Para concluir, espera-se que a Norma de Referência da ANA contenha diretrizes do tipo:

  • Esteja atrelada à sustentabilidade econômico-financeira – que tem previsão determinativa em uma série de dispositivos do novo marco (tratamos do instituto com detalhamento aqui).
  • Diferencie “tarifa mínima” de “tarifa por disponibilidade”:

(2.1) “Tarifa mínima” – tem por meta pagar pelo custo fixo do sistema operacional e investimentos de quem está conectado;

(2.2) “Tarifa de disponibilidade” – tem por meta, além de pagar pelo custo fixo do sistema operacional e investimentos de quem NÃO está conectado, fixar um valor adicional para incentivar a conexão;

  • Coordenar uma série de subsídios:

(3.1) Sejam cruzados (v.g. serviço de abastecimento de água custeando o serviço de esgotamento sanitário; regiões menos atrativas custeando regiões atrativas);

(3.2) Sejam por categoria de usuário (v.g. capacidade de pagamento);

(3.3) Sejam por regiões (v.g. bairros; rural v. urbana);

  • Coordenar a indução de um consumo racional:

(4.1) Seja por faixa de horários;

(4.2) Seja por sazonalidade.

  • Reflitam as (in)eficiências do prestador, alocando uma metodologia clara para tanto.

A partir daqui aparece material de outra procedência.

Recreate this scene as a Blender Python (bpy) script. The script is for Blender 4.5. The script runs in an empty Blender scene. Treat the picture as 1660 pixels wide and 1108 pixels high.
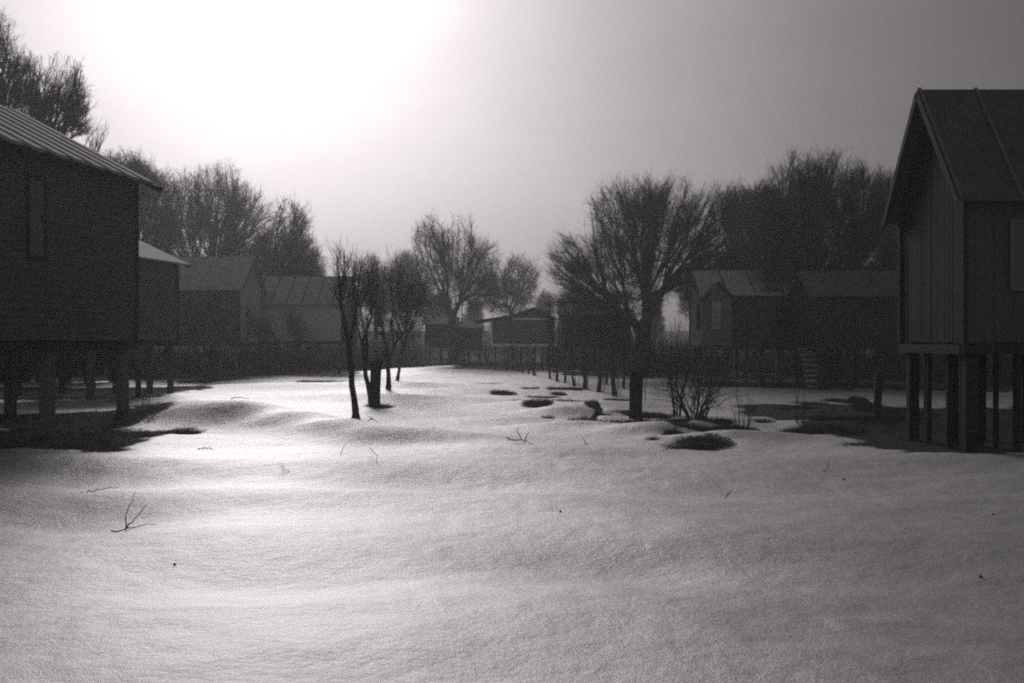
import bpy, math, random
import numpy as np
from mathutils import Vector
R = math.radians
C = bpy.context.scene.collection
scene = bpy.context.scene

# ------------------------------------------------------------------ camera, sky, sun, exposure
EYE = 2.2
F = 1750.0                       # focal length in photograph pixels (1660 wide)
cam_d = bpy.data.cameras.new('camera'); cam = bpy.data.objects.new('camera', cam_d); C.objects.link(cam)
cam.location = (0, 0, EYE); cam.rotation_euler = (R(90), 0, 0)
cam_d.sensor_width = 36; cam_d.lens = 36*F/1660; cam_d.clip_end = 2000; cam_d.clip_start = 0.05
scene.camera = cam

SUN_AZ, SUN_EL = R(-13.5), R(20)            # azimuth from +Y towards +X
sdir = Vector((math.sin(SUN_AZ)*math.cos(SUN_EL), math.cos(SUN_AZ)*math.cos(SUN_EL), math.sin(SUN_EL)))
w = bpy.data.worlds.new('World'); scene.world = w; w.use_nodes = True
nt = w.node_tree; N = nt.nodes; Lk = nt.links; N.clear()
out = N.new('ShaderNodeOutputWorld'); bg = N.new('ShaderNodeBackground')
sky = N.new('ShaderNodeTexSky'); sky.sky_type = 'NISHITA'; sky.sun_disc = False
sky.sun_elevation = SUN_EL; sky.sun_rotation = SUN_AZ; sky.dust_density = 6; sky.air_density = 1.0
bw = N.new('ShaderNodeRGBToBW'); Lk.new(sky.outputs[0], bw.inputs[0])
tc = N.new('ShaderNodeTexCoord')
nrm = N.new('ShaderNodeVectorMath'); nrm.operation = 'NORMALIZE'; Lk.new(tc.outputs['Generated'], nrm.inputs[0])
dot = N.new('ShaderNodeVectorMath'); dot.operation = 'DOT_PRODUCT'; Lk.new(nrm.outputs[0], dot.inputs[0]); dot.inputs[1].default_value = sdir
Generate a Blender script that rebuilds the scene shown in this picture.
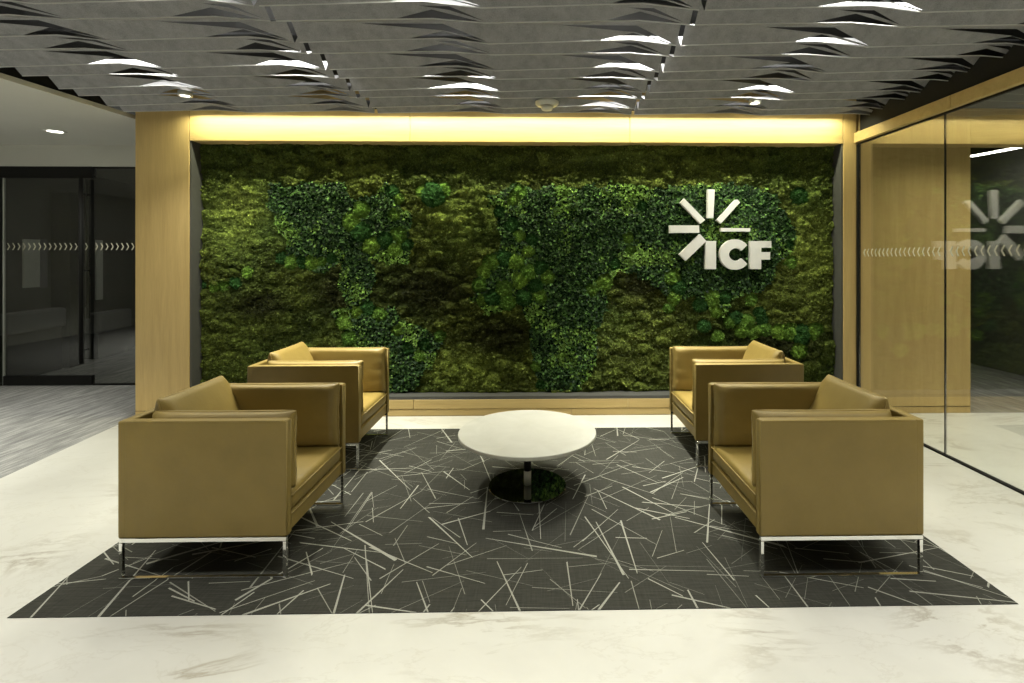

Em suma, essas categorias jurídicas ou econômicas de longe são apenas compreensões meramente teóricas, porque fixam pontos cruciais na estrutura da prestação do serviço de saneamento básico e, por consequência, na vida de todos nós.

*Juliano Heinen é Diretor jurídico estatutário da Iguá Saneamento. Doutor e Pós-Doutor em Direito pela UFRGS. Procurador do Estado do RS (licenciado).